Gastredner in diesem Jahr war Prof. Axel Noack, Bischof a.D., er sprach über "Die Freiheit des Christenmenschen - Der Beitrag der Kirche zum gesellschaftlichen Leben 2011". Was ihrer Meinung nach die Kirche zur Gesellschaft in diesem Jahr beitragen solle, wollte die Lüneburger Rundschau im Vorwege des Vortrags von einigen der rund 300 Gäste wissen.

Das Buch von Margot Käßmann liest gerade Renate Bockholdt, Vorsitzende der Sieb-und-Meyer-Stiftung in Lüneburg. "Es beeindruckt mich, wie stark Käßmann Stellung bezieht", sagte sie der Rundschau. "Und dabei habe ich gemerkt: Das müsste ich selbst auch viel mehr tun." Und dafür wünscht sich Renate Bockholdt von der Kirche Anregungen, um herauszufinden: "Wo stehe ich wirklich?"

Ursel Jantzen, Ehefrau des Landessuperintendenten Hans-Hermann Jantzen, hat eine ganze klare Forderung an die Kirche für das Jahr 2011: "Dass die Kirche beim Thema Atom weiter am Ball bleibt und sich nicht einschüchtern lässt." Ursel Jantzen möchte, dass sich die Kirche kritisch zu politischen Themen äußert - und weiter gegen Atomkraft mobil macht. Zwei weitere Themen liegen ihr außerdem am Herzen: Chancengleichheit und Armut. Da soll die Kirche "Angebote schaffen" und der Politik "auf die Füße treten".

Auch Heinrich Riebesell, Pastor im Ruhestand, wünscht sich von seiner Kirche mehr Einmischung: "Die Kirche müsste bei politischen Fragen öffentlich präsenter sein", sagte Riebesell der Rundschau. "Es ist ein bisschen wenig, was die Kirche bislang sagt. Es ist wichtig, dass wir uns mehr einbringen." Positiv hob er die Neujahrspredigt von Margot Käßmann mit ihrer Kritik am Afghanistan-Einsatz der Bundeswehr von vergangenem Jahr hervor: Das gebe Denkanstöße.

Auch Doris Paland möchte, dass die Kirche sich zu politischen Themen äußert. "Sie sollte neuralgische Punkte wie etwa das Auseinanderdriften von Arm und Reich deutlich machen", sagte sie der Rundschau. "Auch wenn es nicht immer einfache Lösungen gibt." Und Stefanie Sivkovich, Leiterin des China-Forums Lüneburg, wünscht sich neben mehr Kinder und Jugendarbeit eine einfachere Sprache bei den Predigten. "Die Menschen sind der Kirche zugetan, aber die Sprache in den Predigten muss verständlich sein und aus dem Herzen, aus dem Leben kommen." Sie möchte, dass die Pastoren die Worte der Bibel "übersetzen".

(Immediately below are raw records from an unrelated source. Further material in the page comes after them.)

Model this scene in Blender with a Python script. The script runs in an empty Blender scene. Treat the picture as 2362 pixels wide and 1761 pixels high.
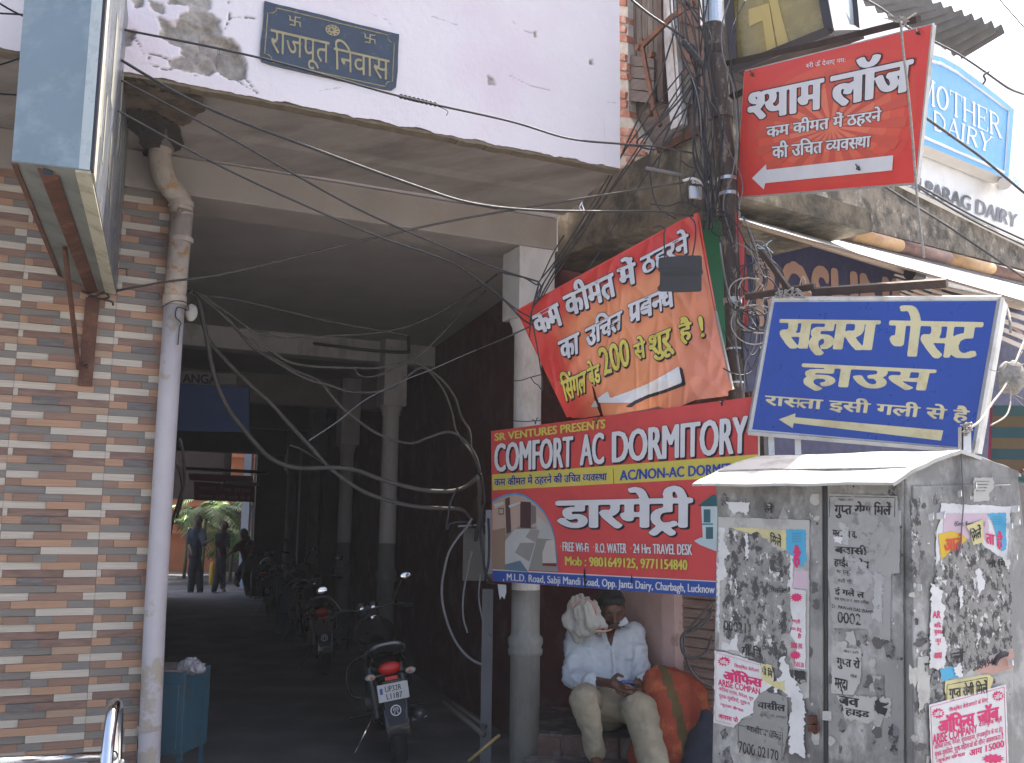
import bpy, bmesh, math, random, re
import numpy as np
from math import radians, sin, cos, tan, atan2, pi, sqrt
from mathutils import Vector, Matrix, noise
random.seed(7); rng = np.random.RandomState(5)
S = bpy.context.scene
COL = S.collection
# ------------------------------------------------------------ camera
F = 2292.0; PITCH = radians(8.83); ROLL = .011; EYE = Vector((0, 0, 1.55))
fw = Vector((0, cos(PITCH), sin(PITCH))); _r = Vector((1, 0, 0)); _u = Vector((0, -sin(PITCH), cos(PITCH)))
RI = _r*cos(ROLL) + _u*sin(ROLL); UP = _u*cos(ROLL) - _r*sin(ROLL)
cam = bpy.data.cameras.new('camera'); cam.sensor_width = 36; cam.lens = 36*F/2362; cam.clip_end = 500; cam.clip_start = .05
co = bpy.data.objects.new('camera', cam); COL.objects.link(co); S.camera = co
mw = Matrix((RI, UP, -fw)).transposed().to_4x4(); mw.translation = EYE; co.matrix_world = mw
# ------------------------------------------------------------ world, sun, exposure
SUN_EL, SUN_AZ = 60, 52          # azimuth from +Y towards +X
w = bpy.data.worlds.new("World"); S.world = w; w.use_nodes = True
nt = w.node_tree; bg = nt.nodes['Background']; sk = nt.nodes.new('ShaderNodeTexSky'); sk.sky_type = 'NISHITA'; sk.sun_disc = False
sk.sun_elevation = radians(SUN_EL); sk.sun_rotation = radians(SUN_AZ); sk.air_density = .8; sk.dust_density = 5.0; sk.ozone_density = 1.0
nt.links.new(sk.outputs[0], bg.inputs[0]); bg.inputs[1].default_value = .15
sl = bpy.data.lights.new('sun', 'SUN'); sl.energy = 5.0; sl.angle = radians(.6); sl.color = (1, .93, .83)
so = bpy.data.objects.new('sun', sl); COL.objects.link(so)
sd = Vector((sin(radians(SUN_AZ))*cos(radians(SUN_EL)), cos(radians(SUN_AZ))*cos(radians(SUN_EL)), sin(radians(SUN_EL))))
so.rotation_euler = sd.to_track_quat('Z', 'Y').to_euler(); so.location = (0, 0, 20)
S.view_settings.view_transform = 'Standard'; S.view_settings.look = 'None'; S.view_settings.exposure = 1.58; S.view_settings.gamma = 1
S.view_settings.use_curve_mapping = False
S.cycles.volume_step_rate = 4; S.cycles.max_bounces = 8; S.cycles.diffuse_bounces = 5; S.cycles.use_denoising = True

# ------------------------------------------------------------ projection helpers: pixel of the photograph -> point on a plane of the place
def ray(u, v): return fw + RI*((u-1181)/F) - UP*((v-880.5)/F)
def PY(u, v, Y): d = ray(u, v); return EYE + d*(Y/d.y)
def PZ(u, v, z): d = ray(u, v); return EYE + d*((z-1.55)/d.z)
def PP(u, v, p0, n): d = ray(u, v); return EYE + d*((p0-EYE).dot(n)/d.dot(n))
def zm(x0, y0, s): return lambda x, y: (x0+x/s, y0+y/s)
Z1 = zm(0, 0, 2.36); Z2 = zm(550, 0, 3.672); Z3 = zm(1150, 0, 2.753); Z4 = zm(1650, 0, 2.753); Z5 = zm(1100, 480, 3.177)
Z6 = zm(1650, 550, 3.112); Z7 = zm(1100, 900, 3.304); Z8 = zm(1600, 1000, 2.171); ZA = zm(0, 600, 2.754); ZB = zm(0, 1161, 2.754)
ZC = zm(400, 650, 2.753); ZD = zm(400, 1100, 2.4987); ZE = zm(1150, 1300, 3.584); ZF = zm(800, 1350, 4.02); ZG = zm(400, 1100, 5.507); ZH = zm(0, 0, 1/1.0659)
def quad3(c, depth, k=0):
    d = [ray(*x) for x in c]
    m = Matrix((d[1], -d[2], d[3])).transposed(); l = m.inverted() @ d[0]; L = [1, l[0], l[1], l[2]]
    s = depth/(L[k]*d[k].y); return [EYE + d[i]*(L[i]*s) for i in range(4)]
class Plane:
    def __init__(s, p0, n):
        s.p0 = Vector(p0); s.n = Vector(n).normalized()
        if (EYE-s.p0).dot(s.n) < 0: s.n = -s.n
    def at(s, u, v, off=0): return PP(u, v, s.p0 + s.n*off, s.n)
    def nrm(s): return s.n
def plane_q(c, depth, k=0):
    q = quad3(c, depth, k); pl = Plane(q[0], (q[1]-q[0]).cross(q[3]-q[0])); pl.q = q; pl.c = c; return pl
def vplane(p, heading): h = radians(heading); return Plane((p[0], p[1], 0), (cos(h), -sin(h), 0))

# ------------------------------------------------------------ mesh builder
class MB:
    def __init__(s): s.v = []; s.f = []; s.m = []; s.k = 0
    def mat(s, k): s.k = k; return s
    def add(s, vs, fs):
        o = len(s.v); s.v += [tuple(x) for x in vs]; s.f += [tuple(o+i for i in f) for f in fs]; s.m += [s.k]*len(fs); return s
    def box(s, o, ax, ay, az):
        o = Vector(o); ax, ay, az = Vector(ax), Vector(ay), Vector(az)
        p = [o, o+ax, o+ax+ay, o+ay]; p += [q+az for q in p]
        return s.add(p, [(0,3,2,1),(4,5,6,7),(0,1,5,4),(1,2,6,5),(2,3,7,6),(3,0,4,7)])
    def cube(s, c, sz, rz=0):
        a = Vector((cos(rz), sin(rz), 0)); b = Vector((-sin(rz), cos(rz), 0)); c = Vector(c)
        return s.box(c - a*sz[0]/2 - b*sz[1]/2 - Vector((0,0,sz[2]/2)), a*sz[0], b*sz[1], (0,0,sz[2]))
    def prism(s, poly, t):
        t = Vector(t); n = len(poly); p = [Vector(q) for q in poly]; p2 = [q+t for q in p]
        return s.add(p+p2, [tuple(range(n)), tuple(range(2*n-1, n-1, -1))] + [(i, i+n, (i+1) % n+n, (i+1) % n) for i in range(n)])
    def poly(s, poly): return s.add(poly, [tuple(range(len(poly)))])
    def tube(s, path, r, n=8, cap=True):
        path = [Vector(p) for p in path]; rr = r if hasattr(r, '__len__') else [r]*len(path); vs = []; fs = []
        up = Vector((.31, .2, .93)); prev = None
        for i, p in enumerate(path):
            t = (path[min(i+1, len(path)-1)] - path[max(i-1, 0)])
            if t.length < 1e-9: t = Vector((0,0,1))
            t.normalize()
            if prev is None: a = t.cross(up if abs(t.dot(up)) < .95 else Vector((1,0,0))).normalized()
            else:
                a = prev - t*prev.dot(t); a.normalize()
            prev = a; b = t.cross(a)
            vs += [p + (a*cos(2*pi*k/n) + b*sin(2*pi*k/n))*rr[i] for k in range(n)]
        for i in range(len(path)-1):
            fs += [(i*n+k, i*n+(k+1) % n, (i+1)*n+(k+1) % n, (i+1)*n+k) for k in range(n)]
        if cap: fs += [tuple(range(n-1, -1, -1)), tuple(range((len(path)-1)*n, len(path)*n))]
        return s.add(vs, fs)
    def lathe(s, c, prof, n=24, ax=(0,0,1)):
        ax = Vector(ax).normalized(); c = Vector(c)
        return s.tube([c + ax*z for r, z in prof], [max(r, 1e-4) for r, z in prof], n)
    def cyl(s, a, b, r, n=16): return s.tube([a, b], r, n)
    def ball(s, c, r, n=12, m=8, sc=(1,1,1), R=None):
        vs = []; fs = []; c = Vector(c)
        for i in range(m+1):
            th = pi*i/m
            for k in range(n):
                q = Vector((sin(th)*cos(2*pi*k/n)*sc[0], sin(th)*sin(2*pi*k/n)*sc[1], cos(th)*sc[2]))*r
                vs.append(c + (R @ q if R else q))
        for i in range(m): fs += [(i*n+k, (i+1)*n+k, (i+1)*n+(k+1) % n, i*n+(k+1) % n) for k in range(n)]
        return s.add(vs, fs)
    def caps(s, a, b, ra, rb, n=12):
        a, b = Vector(a), Vector(b); d = b-a; L = d.length
        if L < 1e-6: return s.ball(a, ra, n, 8)
        d /= L; path = []; rad = []
        for i in range(5): t = pi/2*(1-i/4); path.append(a - d*ra*sin(t)); rad.append(max(ra*cos(t), 1e-4))
        for i in range(5): t = pi/2*i/4; path.append(b + d*rb*sin(t)); rad.append(max(rb*cos(t), 1e-4))
        return s.tube(path, rad, n)
    def grid(s, P, closed=False):
        h = len(P); ww = len(P[0]); vs = [p for r in P for p in r]
        return s.add(vs, [(i*ww+j, i*ww+j+1, (i+1)*ww+j+1, (i+1)*ww+j) for i in range(h-1) for j in range(ww-1)])
    def build(s, name, mats, parent=None, smooth=False, bevel=0, kind=None):
        me = bpy.data.meshes.new(name); off = base(parent)
        me.from_pydata([(x-off.x, y-off.y, z-off.z) for x, y, z in s.v], [], s.f)
        for m in (mats if isinstance(mats, (list, tuple)) else [mats]): me.materials.append(m)
        if any(s.m): me.polygons.foreach_set('material_index', s.m)
        if smooth: me.polygons.foreach_set('use_smooth', [True]*len(me.polygons))
        me.update(); bm = bmesh.new(); bm.from_mesh(me); bmesh.ops.recalc_face_normals(bm, faces=bm.faces); bm.to_mesh(me); bm.free()
        o = bpy.data.objects.new(name, me); COL.objects.link(o)
        if parent: o.parent = parent
        if bevel:
            b = o.modifiers.new('bevel', 'BEVEL'); b.width = bevel; b.segments = 2; b.limit_method = 'ANGLE'
        if kind: o['kind'] = kind
        return o
def base(o):
    v = Vector((0,0,0))
    while o is not None: v += o.location; o = o.parent
    return v
def tag(o, label, cat, group=None, kind=None):
    if label: o['label'] = label
    if cat: o['category'] = cat
    if group: o['group'] = group
    if kind: o['kind'] = kind
    return o
def thing(name, label, cat, loc=(0,0,0), group=None):
    o = bpy.data.objects.new(name, None); COL.objects.link(o); o.location = loc; o.empty_display_size = .1
    return tag(o, label, cat, group)
def struct(o): o['kind'] = 'structure'; return o

# ------------------------------------------------------------ materials
def M(name, col, rough=.8, metal=0., var=0., vs=6, bump=0., bs=40, stain=None, ss=2.5, sa=.5, st=(1,1,1), spec=.5, rot=0, alpha=None, trans=0, sth=(.5,.62), col2=None, c2s=3, c2t=(.5,.6)):
    m = bpy.data.materials.new(name); m.use_nodes = True; N = m.node_tree.nodes; L = m.node_tree.links; b = N['Principled BSDF']
    b.inputs['Roughness'].default_value = rough; b.inputs['Metallic'].default_value = metal; b.inputs['Specular IOR Level'].default_value = spec
    if trans: b.inputs['Transmission Weight'].default_value = trans
    geo = N.new('ShaderNodeNewGeometry'); vr = N.new('ShaderNodeVectorRotate'); vr.rotation_type = 'Z_AXIS'; vr.inputs['Angle'].default_value = radians(rot)
    mp = N.new('ShaderNodeMapping'); mp.inputs['Scale'].default_value = st
    L.new(geo.outputs['Position'], vr.inputs['Vector']); L.new(vr.outputs[0], mp.inputs['Vector'])
    def nz(scale, det=6, rg=.6, vec=None):
        n = N.new('ShaderNodeTexNoise'); n.inputs['Scale'].default_value = scale; n.inputs['Detail'].default_value = det; n.inputs['Roughness'].default_value = rg
        L.new((vec or mp).outputs[0], n.inputs['Vector']); return n
    def mix(f, a, bb, typ='MIX'):
        x = N.new('ShaderNodeMix'); x.data_type = 'RGBA'; x.blend_type = typ
        if isinstance(f, (int, float)): x.inputs[0].default_value = f
        else: L.new(f, x.inputs[0])
        for s_, i in ((a, 6), (bb, 7)):
            if isinstance(s_, tuple): x.inputs[i].default_value = (*s_[:3], 1)
            else: L.new(s_, x.inputs[i])
        return x.outputs[2]
    def ramp(src, a, bb, lo=0., hi=1.):
        r = N.new('ShaderNodeMapRange'); r.inputs[1].default_value = a; r.inputs[2].default_value = bb; r.inputs[3].default_value = lo; r.inputs[4].default_value = hi
        L.new(src, r.inputs[0]); return r.outputs[0]
    c = tuple(col)
    if col2: c = mix(ramp(nz(c2s, 8, .65).outputs[0], *c2t), c, col2)
    if var:
        f = ramp(nz(vs).outputs[0], .3, .7)
        lo = tuple(x*(1-var) for x in col); 
        c = mix(f, mix(1.0, c, (1-var,)*3, 'MULTIPLY'), c)
    if stain:
        sn = nz(ss, 8, .7); c = mix(ramp(sn.outputs[0], sth[0], sth[1], 0, sa), c, stain)
    if isinstance(c, tuple): b.inputs['Base Color'].default_value = (*c, 1)
    else: L.new(c, b.inputs['Base Color'])
    if bump:
        bp = N.new('ShaderNodeBump'); bp.inputs['Strength'].default_value = bump; bp.inputs['Distance'].default_value = .01
        L.new(nz(bs, 5).outputs[0], bp.inputs['Height']); L.new(bp.outputs[0], b.inputs['Normal'])
    if var:
        L.new(ramp(nz(vs*2).outputs[0], .3, .7, max(rough-.12, .03), min(rough+.1, 1)), b.inputs['Roughness'])
    return m
def flat(name, col, rough=.55, **k): return M(name, col, rough, **{**dict(var=.1, vs=9), **k})

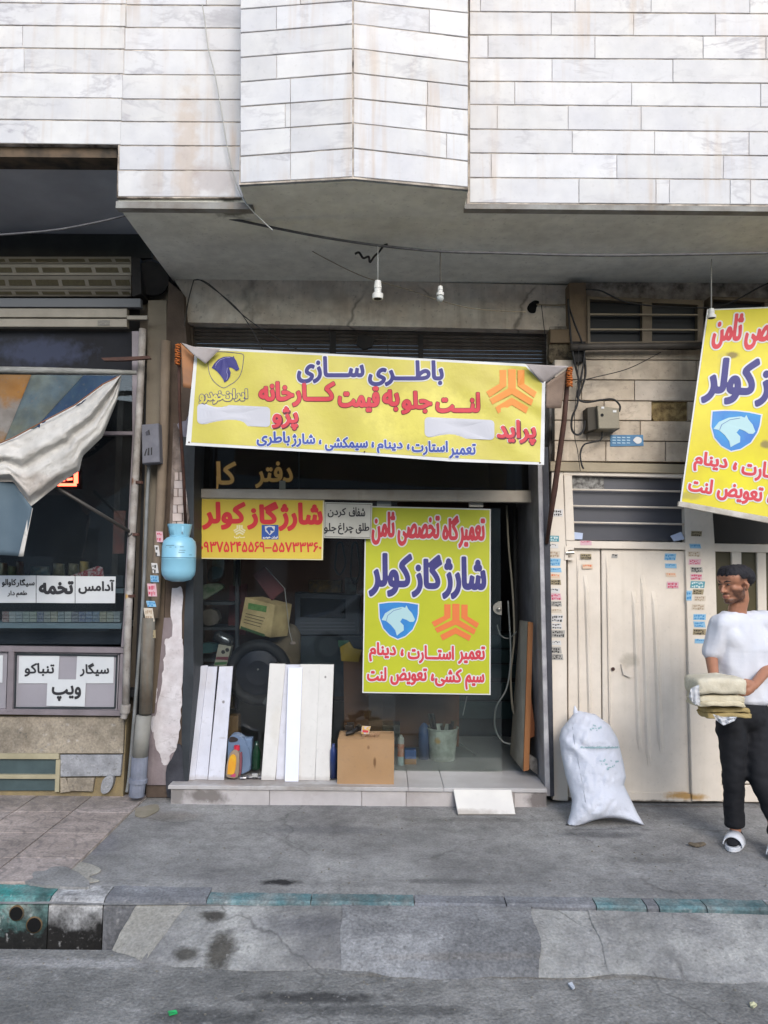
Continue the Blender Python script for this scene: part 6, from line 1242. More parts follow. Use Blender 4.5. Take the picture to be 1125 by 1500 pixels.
flat('label_band', [(364, 883), (391, 888), (390, 897), (363, 892)], MF2, mat('label_green', '#3f6b33', .6, '#5f8a4a', 30), cv, 2); flat('label_band', [(353, 917), (388, 929), (388, 933), (352, 921)], MF2, mat('label_dark_green', '#324f2c', .6), cv, 2)
for k in range(4): flat('print', [(360 - k, 898 + k * 4.3), (388 - k * 2, 905 + k * 4.3), (388 - k * 2, 906.2 + k * 4.3), (360 - k, 899.2 + k * 4.3)], MF2, mat('print_brown', '#5a5038', .7), cv, 2)
V, Fc, _ = organic([[(P(418, 935, 6.5), (.14, .12, .14)), (P(412, 985, 6.5), (.17, .13, .16))]], .02); V = [p + Vector((0, 0, 1)) * .012 * noise.noise(p * 14) for p in V]
mk('brown_sack', V, Fc, mat('sack_brown', '#6a5f4d', .9, '#5c5140', 9, bump=.6), smooth=True, label='lumpy brown sack under the labelled carton inside the window', cat='sack')
wh = thing('wheel', 'black wheel standing behind the boards inside the window', 'wheel', P(378, 1040, 6.12))
c = P(379, 985, 6.15); tyre = mat('tyre_black', '#191a1c', .7, '#222326', 10)
V = []; Fc = []; n, k_ = 40, 10
for i in range(n):
    a = 2 * math.pi * i / n
    for j in range(k_):
        b = 2 * math.pi * j / k_; rad = .225 + .045 * math.cos(b); V.append(c + Vector((rad * math.cos(a), .06 * math.sin(b), rad * math.sin(a))))
for i in range(n):
    for j in range(k_): Fc.append((i * k_ + j, ((i + 1) % n) * k_ + j, ((i + 1) % n) * k_ + (j + 1) % k_, i * k_ + (j + 1) % k_))
mk('tyre', V, Fc, tyre, wh, smooth=True)
MB().tube([c + Vector((0, .03, 0)), c + Vector((0, -.02, 0)), c + Vector((0, -.035, 0))], [.18, .18, .10], 32).mk('rim', mat('rim_dark', '#20222b', .3, '#2a2c35', 3, metal=.3), wh, smooth=False)
MB().tube([c + Vector((0, -.03, .03)), c + Vector((0, -.045, .03))], .008, 8).mk('bolt', hg, wh)
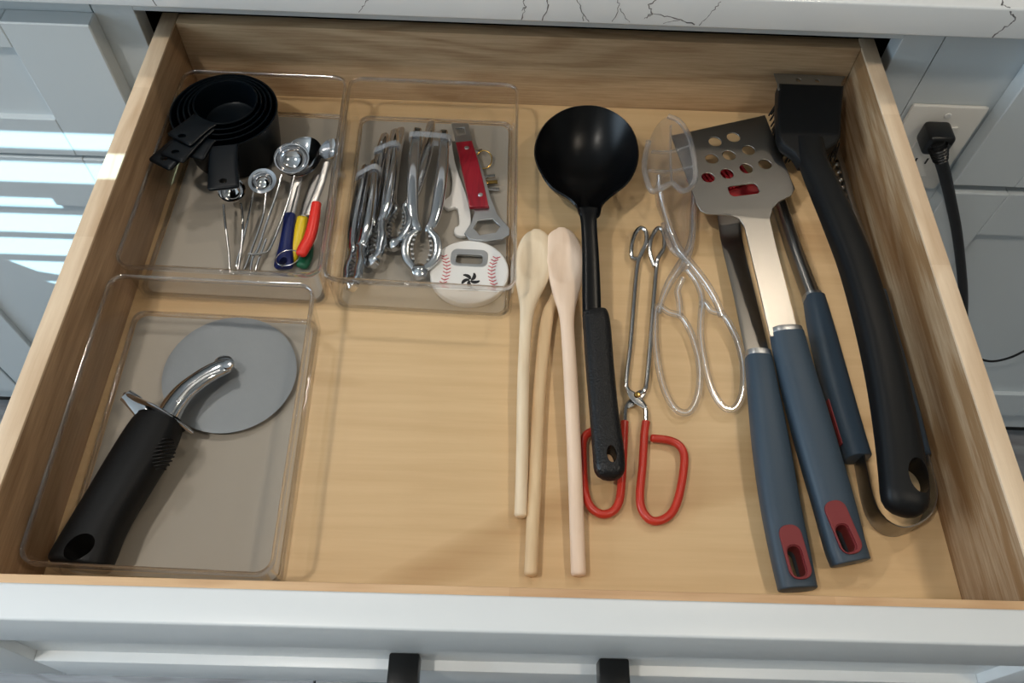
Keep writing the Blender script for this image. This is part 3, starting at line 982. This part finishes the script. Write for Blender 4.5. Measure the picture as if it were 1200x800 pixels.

Der Redner selbst, Bischof a.D. Prof. Axel Noack, sagte in seinem Vortrag: Die Mitte der Gesellschaft werde dünner, die Ränder verstärkten sich. Überall werde nach verschärften Regeln gerufen. Doch: "Es ist eine Illusion zu meinen, mit Recht und Gesetz allein lasse sich ein geordnetes Miteinander aufrechterhalten." Es gebe schon heute einen unseligen Wettbewerb zwischen denen, die Gesetzesschlupflöcher stopfen und denen, die sie suchen. Und: "Die Schlupflochsucher sind meist schneller als die Schlupflochstopfer."

Daher brauche es Menschen, die sich freiwillig an Recht und Gesetz halten. Die ihre Freiheit verantwortlich gebrauchen. Der Glaube helfe dabei, genau hinzusehen. Und der Anfang könne dafür bereits in der Taufe liegen: "Zwar ist es heute schick, ein Suchender zu sein. Aber man muss auch mal finden", sagte Noack. "Die Taufe ist ein Merk- und Rastpunkt. Hier fällt einer eine Entscheidung: Ich habe gefunden."